21 DAYS OF PRAYER AND FASTING

January 8-28,2023


The goal of fasting is to draw nearer to God. Biblical fasting always has to do with eliminating distractions for a spiritual purpose; it hits the reset button of our soul and renews us from the inside out. It also enables us to celebrate the goodness and mercy of God and prepares our hearts for all the good things God desires to bring into our lives. Remember, your personal fast should present a level of challenge, but it is very important to know your body, your options and, most importantly, to seek God in prayer and follow what the Holy Spirit leads you to do. At River of Praise, we encourage fasting for 21 days each year in the month of January.

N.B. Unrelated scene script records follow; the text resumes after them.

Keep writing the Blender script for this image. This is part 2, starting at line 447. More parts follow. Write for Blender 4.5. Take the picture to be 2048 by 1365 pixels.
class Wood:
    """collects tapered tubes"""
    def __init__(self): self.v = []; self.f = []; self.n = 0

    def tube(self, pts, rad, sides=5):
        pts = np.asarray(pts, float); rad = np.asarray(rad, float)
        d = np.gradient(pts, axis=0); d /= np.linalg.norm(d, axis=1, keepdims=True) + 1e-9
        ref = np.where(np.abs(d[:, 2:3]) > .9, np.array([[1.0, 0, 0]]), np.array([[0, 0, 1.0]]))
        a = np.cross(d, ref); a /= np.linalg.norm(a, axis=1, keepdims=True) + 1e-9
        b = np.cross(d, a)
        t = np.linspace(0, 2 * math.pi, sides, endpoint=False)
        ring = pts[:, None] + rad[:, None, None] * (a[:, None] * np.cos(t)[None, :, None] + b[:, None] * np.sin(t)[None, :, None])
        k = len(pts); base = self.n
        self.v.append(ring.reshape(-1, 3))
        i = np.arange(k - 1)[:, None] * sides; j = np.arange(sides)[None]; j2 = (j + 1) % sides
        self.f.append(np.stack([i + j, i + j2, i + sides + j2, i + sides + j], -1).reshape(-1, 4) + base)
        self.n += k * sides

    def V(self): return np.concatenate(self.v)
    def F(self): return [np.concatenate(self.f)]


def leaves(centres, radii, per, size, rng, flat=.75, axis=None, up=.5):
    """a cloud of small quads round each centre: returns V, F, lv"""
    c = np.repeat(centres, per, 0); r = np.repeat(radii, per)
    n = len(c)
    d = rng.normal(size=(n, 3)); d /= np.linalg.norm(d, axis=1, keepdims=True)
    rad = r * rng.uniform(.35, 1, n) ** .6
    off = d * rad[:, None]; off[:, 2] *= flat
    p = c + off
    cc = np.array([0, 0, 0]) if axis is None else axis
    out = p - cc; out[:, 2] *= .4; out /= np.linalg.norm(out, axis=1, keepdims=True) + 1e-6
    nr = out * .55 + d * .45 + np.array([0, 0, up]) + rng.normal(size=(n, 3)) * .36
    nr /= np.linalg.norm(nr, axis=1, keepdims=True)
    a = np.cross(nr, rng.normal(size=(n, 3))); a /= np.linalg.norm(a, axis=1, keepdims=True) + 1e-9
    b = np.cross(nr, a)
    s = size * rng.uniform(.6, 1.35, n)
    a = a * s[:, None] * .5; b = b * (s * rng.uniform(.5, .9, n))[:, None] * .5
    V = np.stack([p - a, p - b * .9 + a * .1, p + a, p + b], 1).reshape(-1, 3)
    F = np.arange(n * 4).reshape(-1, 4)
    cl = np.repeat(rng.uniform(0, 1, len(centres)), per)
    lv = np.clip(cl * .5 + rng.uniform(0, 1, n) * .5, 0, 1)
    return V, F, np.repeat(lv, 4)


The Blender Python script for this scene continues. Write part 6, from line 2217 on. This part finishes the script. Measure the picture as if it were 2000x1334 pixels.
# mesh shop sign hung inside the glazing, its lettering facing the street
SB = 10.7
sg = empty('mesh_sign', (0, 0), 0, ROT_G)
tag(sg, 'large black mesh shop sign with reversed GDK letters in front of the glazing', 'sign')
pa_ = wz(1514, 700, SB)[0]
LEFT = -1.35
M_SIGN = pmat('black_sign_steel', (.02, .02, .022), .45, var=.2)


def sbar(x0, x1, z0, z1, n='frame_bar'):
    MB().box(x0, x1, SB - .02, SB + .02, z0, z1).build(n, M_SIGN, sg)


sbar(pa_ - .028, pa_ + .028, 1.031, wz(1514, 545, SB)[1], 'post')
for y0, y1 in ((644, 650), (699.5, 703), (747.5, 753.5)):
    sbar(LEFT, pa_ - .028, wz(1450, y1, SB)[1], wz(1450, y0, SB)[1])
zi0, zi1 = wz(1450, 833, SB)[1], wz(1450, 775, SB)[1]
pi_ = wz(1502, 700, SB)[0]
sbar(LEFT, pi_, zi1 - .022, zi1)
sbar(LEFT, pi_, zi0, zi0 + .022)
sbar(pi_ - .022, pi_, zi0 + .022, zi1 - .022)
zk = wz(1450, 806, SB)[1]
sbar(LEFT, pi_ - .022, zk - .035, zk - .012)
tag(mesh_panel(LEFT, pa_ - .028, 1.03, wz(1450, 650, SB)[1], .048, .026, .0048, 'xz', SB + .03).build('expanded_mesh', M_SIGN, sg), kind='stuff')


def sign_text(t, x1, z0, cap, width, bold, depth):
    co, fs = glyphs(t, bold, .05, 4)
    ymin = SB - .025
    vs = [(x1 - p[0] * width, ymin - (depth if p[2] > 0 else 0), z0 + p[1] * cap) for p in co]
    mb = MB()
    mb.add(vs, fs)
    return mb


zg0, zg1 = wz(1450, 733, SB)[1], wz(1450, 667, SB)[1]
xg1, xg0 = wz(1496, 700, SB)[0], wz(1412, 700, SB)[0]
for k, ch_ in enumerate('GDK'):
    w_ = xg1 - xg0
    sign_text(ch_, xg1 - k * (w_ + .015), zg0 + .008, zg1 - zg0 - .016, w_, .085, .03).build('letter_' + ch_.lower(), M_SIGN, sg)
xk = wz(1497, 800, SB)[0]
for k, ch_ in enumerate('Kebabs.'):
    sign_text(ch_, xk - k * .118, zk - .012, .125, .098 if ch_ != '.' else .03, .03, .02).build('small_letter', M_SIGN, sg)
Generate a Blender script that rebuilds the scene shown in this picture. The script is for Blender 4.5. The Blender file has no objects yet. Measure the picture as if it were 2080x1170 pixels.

This is part of a season of focused prayer as a church family. You may also choose to fast at other times during the year for your own spiritual development. It’s very typical to fast a single meal, a whole day or three days or more. The timing of your fast is not as important as the strength of your focus on Him as you fast.

TYPES OF FASTS

Complete Fast

This fast calls for drinking only liquids, typically water with light juices as an option.


Selective Fast

This type of fast involves removing certain elements from your diet. One example of a selective fast is the Daniel Fast, during which you remove meat, sweets or bread from our diet and consume water and juice for fluids and fruits and vegetables for food.


Partial Fast

This fast is sometimes called the Jewish Fast and involves abstaining from eating any type of food in the morning and afternoon. This can either correlate to specific times of the day, such as 6:00am to 3:00pm or from sunup to sundown.


Soul Fast

This fast is common for those who do not have much experience fasting food, who have health issues that prevent them from fasting food or who wish to refocus certain areas of their life that are out of balance. For instance, someone might select to abstain from using social media or watching television for the duration of the fast and then choose to carefully bring that element back into their life in a orderly fashion at the conclusion of the fast.

Matthew 6: 16-18

16 “Whenever you fast, do not put on a gloomy face as the hypocrites do, for they neglect their appearance so that they will be noticed by men when they are fasting. Truly I say to you, they have their reward in full. 17 But you, when you fast, anoint your head and wash your face 18 so that your fasting will not be noticed by men, but by your Father who is in secret; and your Father who sees what is done in secret will reward you. 


Matthew 9: 14-15

14 Then the disciples of John came to Him, asking, “Why do we and the Pharisees fast, but your disciples do not fast?” 15 And Jesus said to them, “The attendants of the bridegroom cannot mourn as long as the bridegroom is with them, can they? But the days will come when the bridegroom is taken away from them, and then they will fast. 


Nehemiah 9: 1-3

Now on the twenty-fourth day of this month the sons of Israel assembled with fasting, in sackcloth and with dirt upon them. 2 The descendants of Israel separated themselves from all foreigners, and stood and confessed their sins and the iniquities of their fathers. 3 While they stood in their place, they read from the book of the law of the Lord their God for a fourth of the day; and for another fourth they confessed and worshiped the Lord their God.